Today, according to Research-Works, analyzing US investments in individual commodities paints a clearer picture of what has happened. Investments in 14 of them fell during the second and third quarters of this year, were flat in one, and up in just one – gold.
“Even copper, which we consider to be one of the strongest commodities fundamentally, has fallen out of favour with the values of index holdings falling 35.9% to $5 billion. The fall in value of cotton indices was the most severe, almost halving from $5.9 billion in Q1 2011 to $3.1bn in Q3. West Texas Intermediate, wheat, soyabean oil and silver also saw values fall sharply. Livestock commodities, however, outperformed other sectors, with index values in hogs and live down just 12.5% and 7.2% respectively.”
Futures trading, which began hundreds of years ago as a method to smooth out price swings, has thus come into favor as a speculative tool by people whose only connection to food or energy is at the dinner table or the petrol pump. Instead of acting as a hedge against volatility, as Bjerga writes, futures trading has become a way to add fuel to the fire.

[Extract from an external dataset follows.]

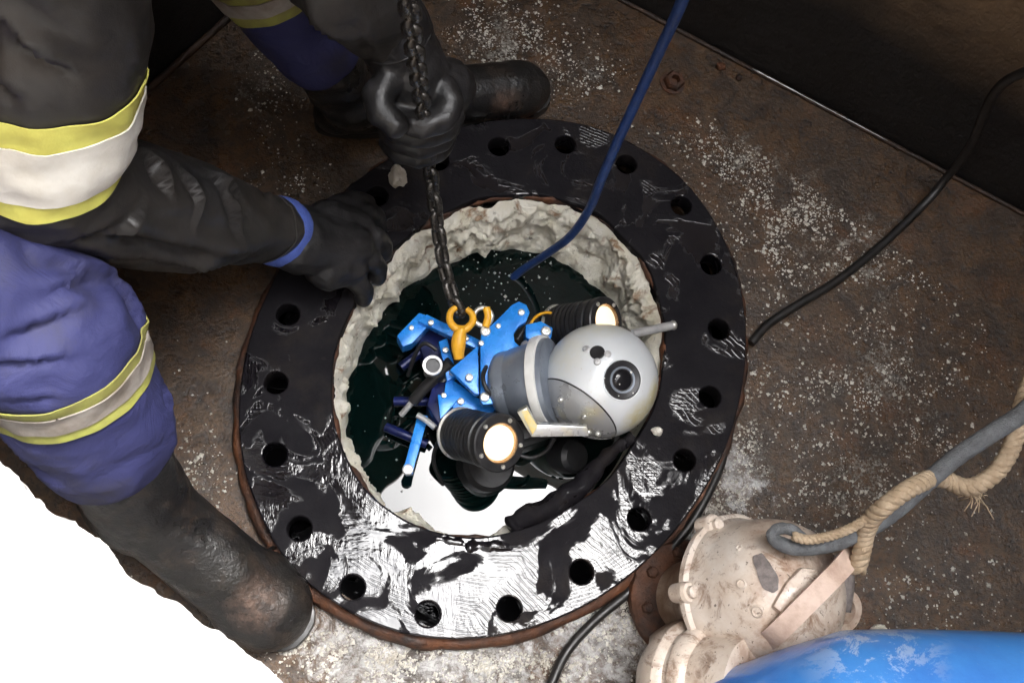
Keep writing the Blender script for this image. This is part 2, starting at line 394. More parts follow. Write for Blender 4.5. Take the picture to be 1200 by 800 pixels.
# ------------------------------------------------------------------ shaft: floor, walls, snow, water
CF = Vector((0, 0, 0))
def fl(u, v, z=0.):               # flange-plane coordinates: unit circle = bolt circle of the slightly oval flange
    return Vector((0.00626707 * u + 0.32132957 * v, 0.33926628 * u + 0.05258401 * v, z))
def ringpts(r, n, z=0., wob=0, seed=0.):
    out = []
    for i in range(n):
        a = -2 * math.pi * i / n
        k = r + (noise.noise(Vector((math.cos(a) * 3 + seed, math.sin(a) * 3, seed))) * wob if wob else 0)
        out.append(fl(math.cos(a) * k, math.sin(a) * k, z))
    return out
OUT_R, IN_R = 1.117, .735
A_ = Vector((-.181, .865, 0)); DR = Vector((.868, -.496, 0)).normalized(); DL = Vector((-.627, -.779, 0)).normalized()
B_ = A_ + DR * 1.85; D_ = A_ + DL * 1.75; N_ = B_ + DL * 1.75
H = 3.1
def fill2d(name, outer, holes, z, th, mat, bevel=0, parent=None):
    cu = bpy.data.curves.new('work', 'CURVE'); cu.dimensions = '2D'; cu.fill_mode = 'BOTH'
    cu.extrude = th / 2; cu.bevel_depth = bevel; cu.bevel_resolution = 2; cu.offset = -bevel
    for lp in [outer] + holes:
        s = cu.splines.new('POLY'); s.points.add(len(lp) - 1); s.use_cyclic_u = True
        for q, p in zip(s.points, lp): q.co = (p[0], p[1], 0, 1)
    o = bpy.data.objects.new('work', cu); COL.objects.link(o); bpy.context.view_layer.update()
    me = bpy.data.meshes.new_from_object(o.evaluated_get(bpy.context.evaluated_depsgraph_get()))
    bpy.data.objects.remove(o); me.name = name
    for x in me.vertices: x.co.z += z
    smooth(me); me.set_sharp_from_angle(angle=math.radians(30))
    return link(name, me, mat, parent)
fo = fill2d('floor', [A_, D_, N_, B_], [ringpts(1.07, 96)], -.01, .02, M_floor); tag(fo, kind='structure')
def wall(P, Q, out, top=H):
    t = .12; n = Vector(out).normalized()
    d = (Q - P).normalized()
    P, Q = P - d * .0, Q + d * .0
    v = []; f = []; nx, nz = 40, 60
    for j in range(nz + 1):
        for i in range(nx + 1):
            p = P.lerp(Q, i / nx) + Vector((0, 0, -.05 + (top + .05) * j / nz))
            p += n * (.004 * noise.noise(p * 6) + .004)
            v.append(p)
    for j in range(nz):
        for i in range(nx):
            a = j * (nx + 1) + i; f.append((a, a + 1, a + nx + 2, a + nx + 1))
    k = len(v)
    for z in (-.05, top):
        for p in (P, Q): v.append(p + n * t + Vector((0, 0, z)))
    f.append((k, k + 2, k + 3, k + 1))
    f.append((nz * (nx + 1), nz * (nx + 1) + nx, k + 3, k + 2))
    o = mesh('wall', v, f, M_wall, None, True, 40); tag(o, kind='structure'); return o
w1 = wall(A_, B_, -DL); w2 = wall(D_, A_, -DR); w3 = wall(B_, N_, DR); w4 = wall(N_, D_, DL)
# weld bead along the foot of the far wall, with its bright bare stretch
pts = [A_ + DR * (1.85 * i / 90) + DL * .004 + Vector((0, 0, .003 + .0015 * noise.noise(Vector((i * .7, 0, 0))))) for i in range(91)]
v, f = tube_vf(pts, lambda t: .0038 + .0012 * noise.noise(Vector((t * 160, 3, 0))), 8)
mesh('weld_bead', v, f, M_dark_rust, w1)
e = [at(880 + 160 * i / 20, 84 + 82 * i / 20, .0) for i in range(21)]
e = [A_ + DR * ((p - A_).dot(DR)) + DL * .006 + Vector((0, 0, .0075)) for p in e]
v, f = tube_vf(e, lambda t: .0004 + .0012 * abs(noise.noise(Vector((t * 9, 1, 0)))) * 2, 6); mesh('bare_edge', v, f, M_steel, w1)
pts = [D_ + (A_ - D_) * (i / 70) + DR * .006 + Vector((0, 0, .004)) for i in range(71)]
v, f = tube_vf(pts, lambda t: .006 + .001 * noise.noise(Vector((t * 120, 3, 0))), 8); mesh('weld_bead', v, f, M_dark_rust, w2)
# snow-covered ground around the mouth of the shaft
big = 60
outer = [A_ + (-DL - DR) * big, D_ + (DL - DR) * big, N_ + (DL + DR) * big, B_ + (DR - DL) * big]
k = .11
inner = [A_ + (-DL - DR) * k, D_ + (DL - DR) * k, N_ + (DL + DR) * k, B_ + (DR - DL) * k]
gr = fill2d('ground', outer, [inner], H - .02, .04, M_snow); tag(gr, kind='structure')
for (a0, b0_, inw, wdt) in ((D_, A_, DR, .30),):
    e = (b0_ - a0).normalized(); a0, b0_ = a0 - e * .05, b0_ + e * .05
    dk = prism('sky_blocker', [p + Vector((0, 0, H + .03)) for p in (a0 - inw * .1, b0_ - inw * .1, b0_ + inw * wdt, a0 + inw * wdt)], .05, M_wall, None, .003); tag(dk, kind='structure')  # strip added out of view to cut sky light on the upper left
# heaped snow in the near corner, higher than the floor and open to the sky
edge = [(-420, 400), (-260, 425), (-160, 460), (-60, 505), (0, 541), (22, 567), (45, 590), (94, 616), (127, 642), (141, 669), (176, 687), (210, 710), (240, 732), (277, 755),
        (311, 781), (335, 806), (380, 850), (440, 930), (500, 1030), (580, 1170)]
ZS = .72
ep = spline([at(x, y, ZS) for x, y in edge], 14)
ep = [p + Vector((noise.noise(p * 70), noise.noise(p * 70 + Vector((4, 0, 0))), 0)) * .004 + Vector((noise.noise(p * 190), noise.noise(p * 190 + Vector((4, 0, 0))), 0)) * .0012 for p in ep]
v = []; f = []; nr = 16
m = len(ep)
inn = (-DL + DR * 0).normalized()
for j, p in enumerate(ep):
    # distance from the edge back to the near wall
    wdir = Vector((-.62, -.78, 0))
    tmax = max(.03, ((N_ - p).dot(DL) - .01) / wdir.dot(DL))
    v.append(p + wdir * .09 + Vector((0, 0, -ZS)))
    v.append(p + wdir * .03 + Vector((0, 0, -.10)))
    for i in range(nr):
        t = (i / (nr - 1)) ** 1.4
        q = p + wdir * (tmax * t)
        q.z = ZS + .03 * (1 - math.exp(-t * 12)) + (.018 * noise.noise(q * 9) + .012 * noise.noise(q * 24)) * min(1, t * 8) - .012 * (i == 0)
        v.append(q)
R_ = nr + 2
for j in range(m - 1):
    for i in range(R_ - 1):
        a = j * R_ + i; f.append((a, a + 1, a + 1 + R_, a + R_))
sn = mesh('snow', v, f, M_snow, None, True); tag(sn, kind='structure')
# water in the pipe
WZ = -.085
wat = fill2d('water', ringpts(.80, 64), [], WZ - .02, .04, M_water); tag(wat, kind='structure')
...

“The effects of commodities trading on food prices is controversial,” he continues. “Regardless of cause, the price swings of global crop and energy markets have turned a quarter century of stable food costs into a marketplace casino where demand pushes prices higher – and drought drives them higher still -- while a cooling economy or an unexpected gain in supplies cascades them down faster than any changes in how much people actually eat.”